Los crímenes nos pedirán cuentas algún día. Se las reclamaremos a todos: a sus protagonistas, a sus cómplices, a quienes miraron para otro lado, a quienes se lucraron, a quienes los ensalzaron o los ignoraron, y, en todo caso, dejaron que proliferaran. ¡Seremos malditos por ello! Ya lo somos. Las guerras, esta pugna, una desgracia más, una que nos “encarece” el interior, asolan los terrenos en los que nos movemos.
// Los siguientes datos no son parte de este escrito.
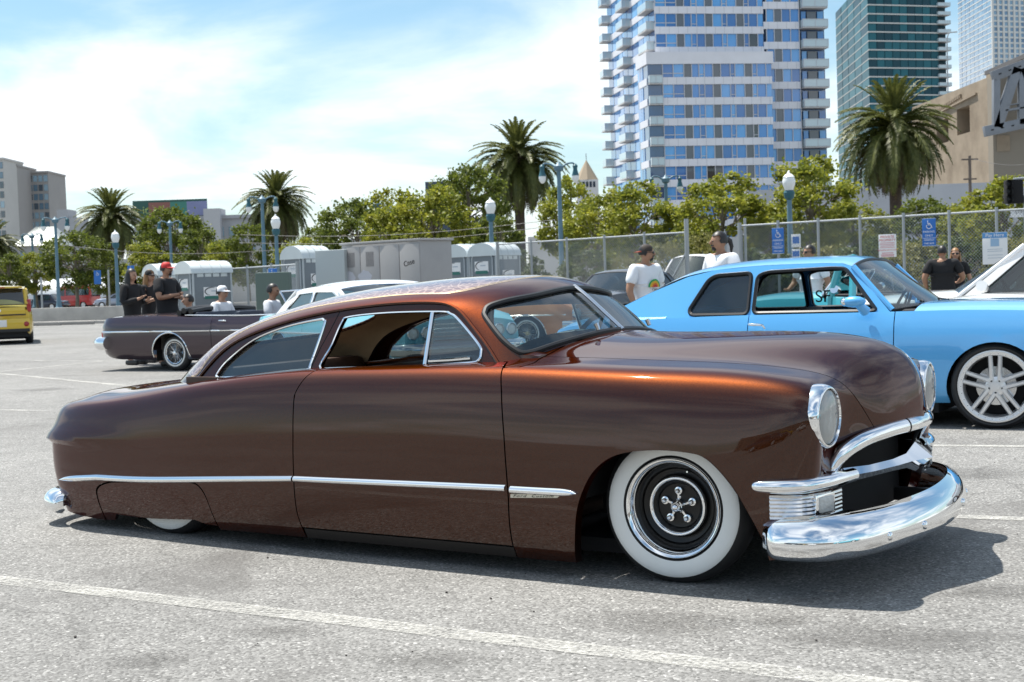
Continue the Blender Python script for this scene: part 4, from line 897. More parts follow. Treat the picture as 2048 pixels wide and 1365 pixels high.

Hay una excesiva ceguera en la sociedad contemporánea. Hemos llamado a sitios equivocados, y nos hemos relacionado de modo erróneo. Los astros, los soles y las lunas, se han movido de su sitio, y nos hemos quedado sin referencias suficientes y honestas. Las pocas que permanecen nos hielan la sangre con sus aciagas derivaciones.
En todo caso, no vemos lo que ocurre en sus raíces, en sus dimensiones, en su crudeza. Lo que observamos cotidianamente lo tocamos con lenguajes digitales, desde la distancia, como si fueran películas, como si no tuviéramos nada que ver con ello. Suspendemos otra vez.
Si cayéramos en la cuenta de lo que suponen estas sangrías, la última, todas, emplearíamos nuestras vidas en intentar paliar el daño infligido. La parte buena es que todavía estamos a tiempo de evitar esta última guerra, las matanzas de los telediarios, y, de hecho, todas cuantas ocurren en miles de puntos del bloque terráqueo, en el que, por desgracia, se contabilizan treinta conflictos armados en la actualidad.
Hay demasiados muertos encima de nuestras espaldas, y, asimismo, delante de nosotros. ¿Queremos saberlo?